## What you should do
Using the material below, print the line that contains "Write part 2 of", the line that contains "obj('sash_latch', box(1.018, 1.026, YB", and every line in between, exactly and nothing else.

## Supplied information
----
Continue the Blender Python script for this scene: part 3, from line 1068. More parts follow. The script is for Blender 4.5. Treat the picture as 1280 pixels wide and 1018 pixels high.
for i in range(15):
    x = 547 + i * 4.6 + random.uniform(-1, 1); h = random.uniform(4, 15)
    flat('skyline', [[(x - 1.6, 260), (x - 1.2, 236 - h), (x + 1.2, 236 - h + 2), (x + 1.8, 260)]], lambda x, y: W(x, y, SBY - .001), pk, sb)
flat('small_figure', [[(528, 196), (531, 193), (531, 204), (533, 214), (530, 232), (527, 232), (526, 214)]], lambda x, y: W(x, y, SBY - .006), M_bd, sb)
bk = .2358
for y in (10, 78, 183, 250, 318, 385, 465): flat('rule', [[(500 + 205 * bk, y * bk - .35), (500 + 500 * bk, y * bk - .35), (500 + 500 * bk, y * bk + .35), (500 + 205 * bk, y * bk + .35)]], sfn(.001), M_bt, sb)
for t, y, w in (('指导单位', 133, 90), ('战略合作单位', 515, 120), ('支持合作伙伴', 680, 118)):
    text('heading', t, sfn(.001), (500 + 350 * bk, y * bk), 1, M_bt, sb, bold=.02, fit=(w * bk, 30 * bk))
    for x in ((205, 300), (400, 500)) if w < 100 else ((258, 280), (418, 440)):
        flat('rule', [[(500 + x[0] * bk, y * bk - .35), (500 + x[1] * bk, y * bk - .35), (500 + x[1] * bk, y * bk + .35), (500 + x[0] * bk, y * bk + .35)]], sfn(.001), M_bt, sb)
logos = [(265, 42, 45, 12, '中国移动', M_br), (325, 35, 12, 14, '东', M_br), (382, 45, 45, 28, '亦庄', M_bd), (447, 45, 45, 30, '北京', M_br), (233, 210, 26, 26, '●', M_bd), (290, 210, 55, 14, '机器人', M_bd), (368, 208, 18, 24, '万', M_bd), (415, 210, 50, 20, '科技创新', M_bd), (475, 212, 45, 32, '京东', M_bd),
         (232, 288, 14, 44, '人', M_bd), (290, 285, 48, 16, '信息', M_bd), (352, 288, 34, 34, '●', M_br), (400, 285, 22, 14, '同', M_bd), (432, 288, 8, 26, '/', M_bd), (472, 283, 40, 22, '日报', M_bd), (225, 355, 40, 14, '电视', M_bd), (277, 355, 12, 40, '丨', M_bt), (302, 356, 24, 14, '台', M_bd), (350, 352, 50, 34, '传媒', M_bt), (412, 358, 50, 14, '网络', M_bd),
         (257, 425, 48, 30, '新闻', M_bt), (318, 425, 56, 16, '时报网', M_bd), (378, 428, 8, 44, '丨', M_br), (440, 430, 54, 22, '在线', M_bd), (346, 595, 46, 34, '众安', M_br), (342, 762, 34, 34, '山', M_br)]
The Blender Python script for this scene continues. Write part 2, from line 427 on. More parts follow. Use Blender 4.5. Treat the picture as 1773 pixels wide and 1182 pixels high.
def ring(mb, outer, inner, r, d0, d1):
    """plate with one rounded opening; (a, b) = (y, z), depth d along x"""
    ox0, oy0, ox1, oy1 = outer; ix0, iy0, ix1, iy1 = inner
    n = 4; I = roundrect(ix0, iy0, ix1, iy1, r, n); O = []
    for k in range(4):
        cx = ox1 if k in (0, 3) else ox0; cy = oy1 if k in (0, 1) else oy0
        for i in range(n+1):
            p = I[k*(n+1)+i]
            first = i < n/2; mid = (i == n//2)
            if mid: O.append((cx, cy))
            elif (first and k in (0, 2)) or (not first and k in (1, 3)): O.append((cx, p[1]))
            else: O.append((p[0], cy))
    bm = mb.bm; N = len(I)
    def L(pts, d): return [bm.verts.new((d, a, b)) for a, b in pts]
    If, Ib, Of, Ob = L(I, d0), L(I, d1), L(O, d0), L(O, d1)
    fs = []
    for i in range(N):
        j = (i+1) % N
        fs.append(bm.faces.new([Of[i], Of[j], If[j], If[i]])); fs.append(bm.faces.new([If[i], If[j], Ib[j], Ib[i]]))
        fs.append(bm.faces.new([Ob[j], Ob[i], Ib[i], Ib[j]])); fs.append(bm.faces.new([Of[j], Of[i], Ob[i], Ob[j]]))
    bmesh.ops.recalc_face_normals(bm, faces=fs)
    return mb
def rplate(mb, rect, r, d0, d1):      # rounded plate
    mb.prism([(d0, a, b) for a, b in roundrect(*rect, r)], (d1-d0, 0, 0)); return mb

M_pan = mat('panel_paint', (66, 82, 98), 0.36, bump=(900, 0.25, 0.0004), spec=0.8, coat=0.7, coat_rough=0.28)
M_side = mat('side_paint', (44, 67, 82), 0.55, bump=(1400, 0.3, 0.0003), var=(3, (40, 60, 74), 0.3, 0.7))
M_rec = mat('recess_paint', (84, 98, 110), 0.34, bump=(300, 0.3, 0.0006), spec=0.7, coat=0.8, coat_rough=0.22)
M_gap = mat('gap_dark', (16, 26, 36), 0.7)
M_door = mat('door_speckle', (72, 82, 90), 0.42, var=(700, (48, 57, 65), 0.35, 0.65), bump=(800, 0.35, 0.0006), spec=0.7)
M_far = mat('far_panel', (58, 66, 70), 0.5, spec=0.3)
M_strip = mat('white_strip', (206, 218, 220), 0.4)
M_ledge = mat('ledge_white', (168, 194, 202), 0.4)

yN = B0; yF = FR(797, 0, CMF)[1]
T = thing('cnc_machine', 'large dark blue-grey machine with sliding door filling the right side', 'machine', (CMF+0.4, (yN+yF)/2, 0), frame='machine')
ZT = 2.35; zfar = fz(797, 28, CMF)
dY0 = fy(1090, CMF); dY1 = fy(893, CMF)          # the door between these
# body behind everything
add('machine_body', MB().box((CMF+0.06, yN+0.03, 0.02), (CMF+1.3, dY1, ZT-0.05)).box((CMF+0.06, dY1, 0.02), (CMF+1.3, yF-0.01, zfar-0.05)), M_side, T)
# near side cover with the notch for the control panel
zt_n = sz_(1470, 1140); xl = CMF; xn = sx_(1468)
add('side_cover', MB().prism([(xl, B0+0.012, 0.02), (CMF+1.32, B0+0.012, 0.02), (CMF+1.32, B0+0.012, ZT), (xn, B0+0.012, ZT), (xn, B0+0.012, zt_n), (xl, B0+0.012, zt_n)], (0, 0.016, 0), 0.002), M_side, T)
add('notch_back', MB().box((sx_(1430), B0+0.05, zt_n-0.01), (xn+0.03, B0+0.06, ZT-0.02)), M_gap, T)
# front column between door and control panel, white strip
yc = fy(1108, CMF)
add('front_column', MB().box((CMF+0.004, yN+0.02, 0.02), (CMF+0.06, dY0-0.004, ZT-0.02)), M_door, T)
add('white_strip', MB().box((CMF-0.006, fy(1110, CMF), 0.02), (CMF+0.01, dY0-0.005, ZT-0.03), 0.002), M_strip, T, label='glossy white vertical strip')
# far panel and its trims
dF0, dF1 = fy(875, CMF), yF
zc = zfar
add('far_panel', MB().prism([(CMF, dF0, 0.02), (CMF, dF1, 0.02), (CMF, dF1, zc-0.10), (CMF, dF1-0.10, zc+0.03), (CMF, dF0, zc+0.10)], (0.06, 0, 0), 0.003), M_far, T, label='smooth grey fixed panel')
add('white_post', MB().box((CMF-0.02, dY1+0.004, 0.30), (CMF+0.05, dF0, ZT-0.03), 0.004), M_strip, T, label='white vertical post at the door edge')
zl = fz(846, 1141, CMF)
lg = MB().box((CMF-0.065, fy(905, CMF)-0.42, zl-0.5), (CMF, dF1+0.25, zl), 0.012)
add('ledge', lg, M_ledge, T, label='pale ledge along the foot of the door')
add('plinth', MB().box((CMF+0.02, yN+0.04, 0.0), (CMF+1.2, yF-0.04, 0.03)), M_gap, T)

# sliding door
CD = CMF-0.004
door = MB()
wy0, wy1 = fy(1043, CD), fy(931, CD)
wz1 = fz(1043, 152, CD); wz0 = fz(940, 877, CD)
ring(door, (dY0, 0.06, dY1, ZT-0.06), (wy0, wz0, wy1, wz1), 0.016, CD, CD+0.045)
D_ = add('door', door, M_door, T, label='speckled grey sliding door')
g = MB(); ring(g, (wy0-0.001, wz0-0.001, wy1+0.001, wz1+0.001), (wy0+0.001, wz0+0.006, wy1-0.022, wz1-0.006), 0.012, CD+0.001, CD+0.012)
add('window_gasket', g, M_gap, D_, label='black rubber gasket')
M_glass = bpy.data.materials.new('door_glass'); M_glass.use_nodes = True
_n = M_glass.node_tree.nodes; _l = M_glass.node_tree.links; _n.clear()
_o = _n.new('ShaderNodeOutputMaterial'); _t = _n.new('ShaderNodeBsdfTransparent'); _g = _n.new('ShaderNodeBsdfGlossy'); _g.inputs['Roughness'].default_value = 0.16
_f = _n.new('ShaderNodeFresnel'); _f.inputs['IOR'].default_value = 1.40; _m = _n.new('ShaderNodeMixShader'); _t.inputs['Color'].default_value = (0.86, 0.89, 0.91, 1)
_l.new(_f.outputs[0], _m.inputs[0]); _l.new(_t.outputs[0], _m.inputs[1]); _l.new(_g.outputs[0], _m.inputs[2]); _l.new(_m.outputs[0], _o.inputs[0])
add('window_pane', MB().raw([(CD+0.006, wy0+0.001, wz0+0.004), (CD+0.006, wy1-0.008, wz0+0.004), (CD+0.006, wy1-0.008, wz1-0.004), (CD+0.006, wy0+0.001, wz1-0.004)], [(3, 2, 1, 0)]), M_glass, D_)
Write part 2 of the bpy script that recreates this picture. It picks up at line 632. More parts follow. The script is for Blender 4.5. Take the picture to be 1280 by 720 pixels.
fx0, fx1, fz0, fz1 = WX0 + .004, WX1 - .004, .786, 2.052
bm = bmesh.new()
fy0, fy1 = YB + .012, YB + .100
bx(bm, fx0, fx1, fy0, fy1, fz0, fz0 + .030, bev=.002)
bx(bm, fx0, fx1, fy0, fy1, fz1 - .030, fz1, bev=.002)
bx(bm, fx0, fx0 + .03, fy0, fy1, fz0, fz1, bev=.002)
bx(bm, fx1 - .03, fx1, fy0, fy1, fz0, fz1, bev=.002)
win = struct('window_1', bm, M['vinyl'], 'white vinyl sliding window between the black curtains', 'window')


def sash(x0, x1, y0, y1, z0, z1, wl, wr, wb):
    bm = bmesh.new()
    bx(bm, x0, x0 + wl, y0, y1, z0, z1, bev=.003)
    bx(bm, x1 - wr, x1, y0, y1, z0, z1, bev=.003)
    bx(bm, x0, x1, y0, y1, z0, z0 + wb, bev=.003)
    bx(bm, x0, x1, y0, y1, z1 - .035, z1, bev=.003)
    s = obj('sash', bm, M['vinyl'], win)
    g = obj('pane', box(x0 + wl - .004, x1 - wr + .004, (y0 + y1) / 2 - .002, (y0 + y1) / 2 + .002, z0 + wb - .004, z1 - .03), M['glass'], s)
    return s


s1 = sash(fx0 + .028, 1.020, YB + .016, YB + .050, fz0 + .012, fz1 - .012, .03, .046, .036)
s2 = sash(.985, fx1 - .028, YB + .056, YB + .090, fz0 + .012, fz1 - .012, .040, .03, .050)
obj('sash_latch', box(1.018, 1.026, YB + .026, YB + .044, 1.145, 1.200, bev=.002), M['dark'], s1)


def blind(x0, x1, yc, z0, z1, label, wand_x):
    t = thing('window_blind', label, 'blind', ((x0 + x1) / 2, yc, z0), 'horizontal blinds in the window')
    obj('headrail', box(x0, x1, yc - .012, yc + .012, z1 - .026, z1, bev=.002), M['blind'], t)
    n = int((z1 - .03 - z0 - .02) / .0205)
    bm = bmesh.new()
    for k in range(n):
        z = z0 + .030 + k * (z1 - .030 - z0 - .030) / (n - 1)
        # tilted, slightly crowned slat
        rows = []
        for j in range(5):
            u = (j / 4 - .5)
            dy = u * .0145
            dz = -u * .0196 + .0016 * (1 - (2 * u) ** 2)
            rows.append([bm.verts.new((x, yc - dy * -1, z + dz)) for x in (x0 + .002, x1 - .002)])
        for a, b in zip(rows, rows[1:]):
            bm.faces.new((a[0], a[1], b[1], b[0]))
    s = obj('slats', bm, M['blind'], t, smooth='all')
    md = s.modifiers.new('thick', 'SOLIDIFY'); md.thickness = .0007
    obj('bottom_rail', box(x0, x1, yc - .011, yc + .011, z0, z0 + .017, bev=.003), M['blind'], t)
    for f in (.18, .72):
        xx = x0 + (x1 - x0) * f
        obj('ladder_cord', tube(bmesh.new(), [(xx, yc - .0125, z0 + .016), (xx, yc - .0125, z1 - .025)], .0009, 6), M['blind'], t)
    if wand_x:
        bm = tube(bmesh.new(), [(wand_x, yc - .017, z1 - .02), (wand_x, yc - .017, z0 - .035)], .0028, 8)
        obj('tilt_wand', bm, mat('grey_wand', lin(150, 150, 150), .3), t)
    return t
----
## Solution to this task
Write part 2 of the bpy script that recreates this picture. It picks up at line 632. More parts follow. The script is for Blender 4.5. Take the picture to be 1280 by 720 pixels.
fx0, fx1, fz0, fz1 = WX0 + .004, WX1 - .004, .786, 2.052
bm = bmesh.new()
fy0, fy1 = YB + .012, YB + .100
bx(bm, fx0, fx1, fy0, fy1, fz0, fz0 + .030, bev=.002)
bx(bm, fx0, fx1, fy0, fy1, fz1 - .030, fz1, bev=.002)
bx(bm, fx0, fx0 + .03, fy0, fy1, fz0, fz1, bev=.002)
bx(bm, fx1 - .03, fx1, fy0, fy1, fz0, fz1, bev=.002)
win = struct('window_1', bm, M['vinyl'], 'white vinyl sliding window between the black curtains', 'window')


def sash(x0, x1, y0, y1, z0, z1, wl, wr, wb):
    bm = bmesh.new()
    bx(bm, x0, x0 + wl, y0, y1, z0, z1, bev=.003)
    bx(bm, x1 - wr, x1, y0, y1, z0, z1, bev=.003)
    bx(bm, x0, x1, y0, y1, z0, z0 + wb, bev=.003)
    bx(bm, x0, x1, y0, y1, z1 - .035, z1, bev=.003)
    s = obj('sash', bm, M['vinyl'], win)
    g = obj('pane', box(x0 + wl - .004, x1 - wr + .004, (y0 + y1) / 2 - .002, (y0 + y1) / 2 + .002, z0 + wb - .004, z1 - .03), M['glass'], s)
    return s


s1 = sash(fx0 + .028, 1.020, YB + .016, YB + .050, fz0 + .012, fz1 - .012, .03, .046, .036)
s2 = sash(.985, fx1 - .028, YB + .056, YB + .090, fz0 + .012, fz1 - .012, .040, .03, .050)
obj('sash_latch', box(1.018, 1.026, YB + .026, YB + .044, 1.145, 1.200, bev=.002), M['dark'], s1)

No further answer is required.